Saturday, January 5, 2013

The Cross and Lotus Blossom

I'm currently reading The Lost History of Christianity: The Thousand-Year Golden Age of the Church in the Middle East, Africa, and Asia -- and How It Died, by Philip Jenkins.  Here's a selection from the first chapter.

The Church of the East was anything but a newcomer in China, and Christianity first established itself in that land about 600, roughly at the same time that Tibet first welcomed Buddhism.  About 780, a Nestorian community erected a monument that recounted the Christian message in Buddhist and Taoist terms, just as European Christians were trying to make the faith acceptable to peoples of western northern Europe:


The illustrious and honorable Messiah, veiling his true dignity, appeared in the world as a man; . . . he fixed the extent of the eight boundaries, thus completing the truth and freeing it from dross; he opened the gate of the three constant principles, introducing life and destroying death; he suspended the bright sun to invade the chambers of darkness, and the falsehoods of the devil were thereupon defeated; he set in motion the vessel of mercy by which to ascend to the bright mansions, whereupon rational beings were then released; having thus completed the manifestation of his power, in clear day he ascended to his true station. 

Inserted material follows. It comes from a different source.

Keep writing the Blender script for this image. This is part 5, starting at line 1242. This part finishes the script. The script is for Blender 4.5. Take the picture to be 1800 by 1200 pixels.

I also thought the following information about the Christian influence upon Buddhist texts was interesting:

Around the the time this memorial was erected, in 782, the Indian Buddhist missionary Prajna arrived in the Chinese imperial capital of Chang'an, but was unable to translate the Sanskrit sutras he had brought with him into either Chinese or any other familiar tongue.  In such a plight, what could the hapless missionary do but seek Christian help?  He duly consulted the bishop named Adam, whose name headed the list on the Nestorian monument.  Adam had already translated parts of the Bible into Chinese, and the two probably shared a knowledge of Persian.  Together, Buddhist and Nestorian scholars worked amiably together for some years to translate seven copious volumes of Buddhist wisdom.  Probably, Adam did this as much from intellectual curiosity as from ecumenical goodwill, and we can only guess about the conversations that would have ensued:  So, what exactly is this "bodhisattva" we hear so much about?  Do you really care more about relieving suffering than atoning for sin?  And your monks meditate like ours do?  Scholars still speculate whether Adam infiltrated Christian concepts into the translated sutras, consciously or otherwise.